Causation

If you ever took a course in statistics, you may have learned the phrase “correlation does not imply causation.”  In other words, just because two things happen together does not mean that one caused the other.  A famous example of this concept is that, apparently,  yellow cars are involved in fewer accidents proportionally than are cars of other colors.  Does that mean that there is something about the color yellow that makes cars safer to drive? Of course not.

Correlation does not mean causation.

As policy makers struggle to find solutions to societal problems, they may need to remember that correlation does not mean causation.  For example, recently a Senate committee in Virginia’s legislature heard a story about a tragic suicide that occurred on a playground in Williamsburg on Thanksgiving day.  The person who committed suicide had been a resident of a nearby group home.   A community member tearfully testified about the candlelight service that followed the sad event, then pleaded for the Senate to pass a bill banning group homes from being located near schools and children’s facilities.  It was hard to discern the connection:  did the supporters of the bill think that the playground caused the suicide?
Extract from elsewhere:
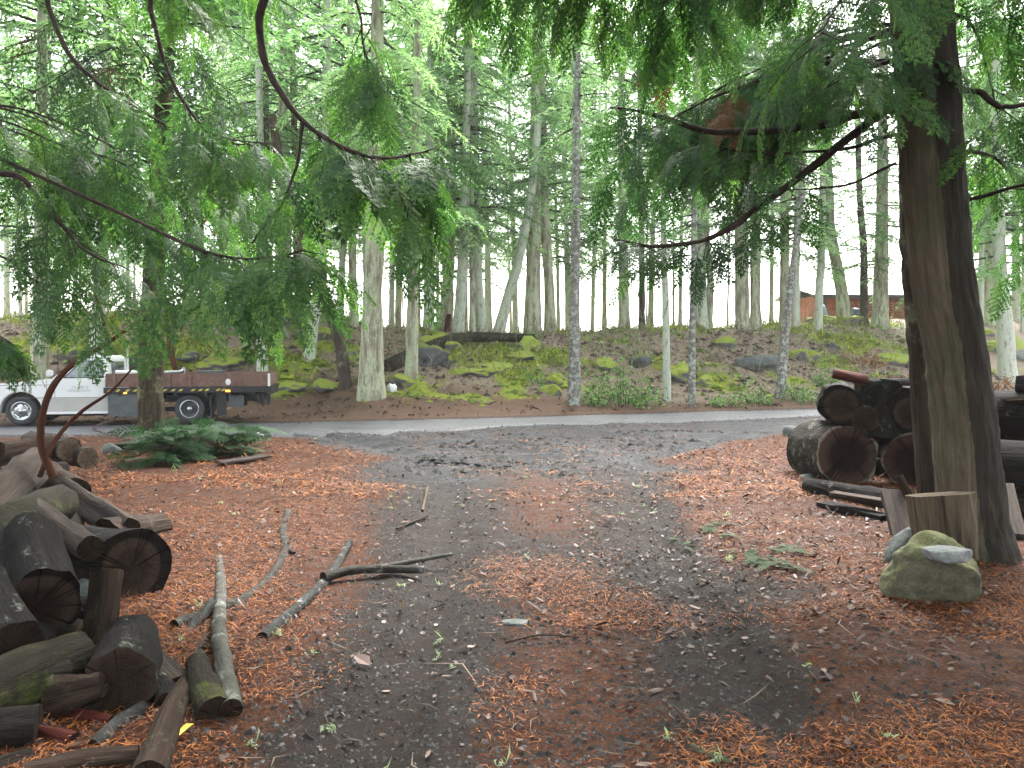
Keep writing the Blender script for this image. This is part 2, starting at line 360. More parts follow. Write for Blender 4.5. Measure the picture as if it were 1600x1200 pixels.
# ------------------------------------------------------------------ ground
def ground():
    ys = [-14, -10, -7, -5, -3.5, -2.5, -1.5, -.7, 0]; y = .6
    while y < 70: ys.append(y); y *= 1.0095 if 2.2 < y < 34 else 1.04
    ys = np.array(ys + [75, 85]); t = np.linspace(-1, 1, 501)
    xs = np.sinh(t * 3.3) / math.sinh(3.3) * 48
    X, Y = np.meshgrid(xs, ys); Zz = hgt(X, Y)
    V = np.stack([X, Y, Zz], -1).reshape(-1, 3); nx, ny = len(xs), len(ys)
    k = np.arange(ny - 1)[:, None] * nx; j = np.arange(nx - 1)[None]
    Q = np.stack([k + j, k + j + 1, k + nx + j + 1, k + nx + j], -1).reshape(-1, 4)
    g = Geo().add(V, Q)
    m, nt, b = newmat('forest_floor')
    pos = posvec(nt); z = attr(nt, 'zone', 'Color'); sp = N(nt, 'ShaderNodeSeparateColor'); nt.links.new(z, sp.inputs[0])
    lit, grv, mos = sp.outputs
    n1 = noise(nt, pos, 1.7, 6, .65); n2_ = noise(nt, pos, 9, 6, .7); n3 = noise(nt, vmap(nt, pos, (1, 1, 1)), 42, 5, .75, 1.2); n4 = noise(nt, pos, 130, 4, .7, .8)
    dirt = ramp(nt, n2_, [(.28, (.009, .0055, .0042)), (.5, (.023, .0145, .011)), (.72, (.050, .035, .028))])
    dirt = mix(nt, .6, dirt, ramp(nt, n3, [(.3, gray(.5)), (.6, gray(1.1)), (.75, gray(1.6))]), 'MULTIPLY')
    litter = ramp(nt, n3, [(.28, (.008, .005, .004)), (.42, (.034, .013, .007)), (.55, (.095, .029, .009)), (.72, (.21, .072, .018))])
    litter = mix(nt, .7, litter, ramp(nt, n4, [(.3, gray(.5)), (.6, gray(1.15)), (.72, gray(1.9))]), 'MULTIPLY')
    lm = math_(nt, 'ADD', lit, math_(nt, 'MULTIPLY', math_(nt, 'SUBTRACT', mix(nt, .5, n2_, n3), .5), 1.5))
    c = mix(nt, ramp(nt, lm, [(.38, gray(0)), (.62, gray(1))]), dirt, litter)
    vor = N(nt, 'ShaderNodeTexVoronoi'); vor.inputs['Scale'].default_value = 38; nt.links.new(pos, vor.inputs[0])
    gv = ramp(nt, vor.outputs['Distance'], [(0, (.105, .105, .115)), (.4, (.058, .058, .064)), (.8, (.025, .025, .028))])
    gv = mix(nt, .7, gv, ramp(nt, n2_, [(.3, gray(.55)), (.65, gray(1.25))]), 'MULTIPLY')
    mud = noise(nt, vmap(nt, pos, (.8, 2.2, 1)), 1.6, 7, .72, .8)
    gv = mix(nt, ramp(nt, mud, [(.46, gray(0)), (.60, gray(.9))]), gv, (.014, .012, .0115))
    gm = math_(nt, 'ADD', grv, math_(nt, 'MULTIPLY', math_(nt, 'SUBTRACT', n2_, .5), 1.1))
    c = mix(nt, ramp(nt, gm, [(.35, gray(0)), (.7, gray(1))]), c, gv)
    hillc = ramp(nt, mix(nt, .6, n2_, n3), [(.3, (.06, .045, .034)), (.5, (.23, .175, .125)), (.68, (.50, .42, .33))])
    mc = ramp(nt, mix(nt, .5, n3, n2_), [(.3, (.06, .09, .010)), (.5, (.20, .25, .022)), (.7, (.40, .46, .07))])
    hz = attr(nt, 'hill', 'Fac')
    c = mix(nt, hz, c, hillc)
    mm = math_(nt, 'ADD', mos, math_(nt, 'MULTIPLY', math_(nt, 'SUBTRACT', n2_, .5), .9))
    c = mix(nt, ramp(nt, mm, [(.42, gray(0)), (.6, gray(1))]), c, mc)
    nt.links.new(c, b.inputs['Base Color'])
    rr = ramp(nt, n2_, [(.35, gray(.55)), (.6, gray(.9))]); rg = mix(nt, grv, rr, ramp(nt, n2_, [(.35, gray(.38)), (.6, gray(.62))]))
    nt.links.new(rg, b.inputs['Roughness']); b.inputs['Specular IOR Level'].default_value = .16
    bump(nt, b, mix(nt, .4, mix(nt, .5, n2_, n3), n4), 1.0, .045)
    o = g.build('ground', m); tag(o, 'bare damp driveway between banks of orange needle litter, rising to a mossy bank', kind='structure')
    x, y = V[:, 0], V[:, 1]
    dr = drive(x, y)
    strip = np.exp(-((x - .3 - .1 * np.sin(y * 1.7)) / .42) ** 2) * (1 - ss(4.2, 6, y)) + .75 * np.exp(-((x - .35) / .5) ** 2) * ss(6, 7, y) * (1 - ss(10, 11.5, y))
    tk = np.clip(tracks(x, y), 0, 1)
    lit_ = np.clip((1 - dr) * .95 + .40 * strip + .30 - .35 * tk * dr, 0, 1)
    d = y - yE(x)
    lit_ = np.where(d > -.3, .95, lit_)
    grv_ = dr * ss(7, 12.5, y) * (1 - ss(-.2, .4, d)) * .95 + .25 * dr * np.exp(-((x + .6) / .35) ** 2) * ss(5, 7, y)
    grv_ = np.clip(np.maximum(grv_, .9 * ss(-.8, .1, y - yN(x)) * (1 - ss(-.1, .35, d))), 0, 1)
    s = np.interp(x, [-5.2, -3.6], [2.0, 0.0]); dd = d - s
    hill_ = ss(np.interp(x, [-4, 0, 3], [2.6, 2.2, .9]), np.interp(x, [-4, 0, 3], [4.6, 4.0, 2.2]), dd)
    hill_ = np.maximum(hill_, .3 * ss(0, .6, d) * (1 - ss(1.5, 3, -dd)))
    mos_ = ss(1.2, 3.5, dd) * np.clip(.33 + .95 * moss_field(x, y), 0, 1) * np.where(y > 50, 0, 1)
    me = o.data
    a = me.color_attributes.new('zone', 'FLOAT_COLOR', 'POINT')
    a.data.foreach_set('color', np.stack([lit_, grv_, mos_, np.ones_like(x)], -1).astype(np.float32).ravel())
    b2 = me.attributes.new('hill', 'FLOAT', 'POINT'); b2.data.foreach_set('value', hill_.astype(np.float32))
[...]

Sadly, that Senate committee passed the legislation, perhaps unaware that Williamsburg has held the honor of the having state’s highest suicide rate for many years.  Later, the Senator who sponsored the bill pulled it back, saying that it needed “work.”  Because of the timing of that decision in the course of this legislative session, that proposal is effectively gone for this year.

We would hope that the idea is gone for the future as well.  Group homes located near schools and playgrounds do not cause suicides.  Only with a better funded community mental heath system can we hope to help Williamsburg and the rest of the Commonwealth to avoid that kind of tragic outcome.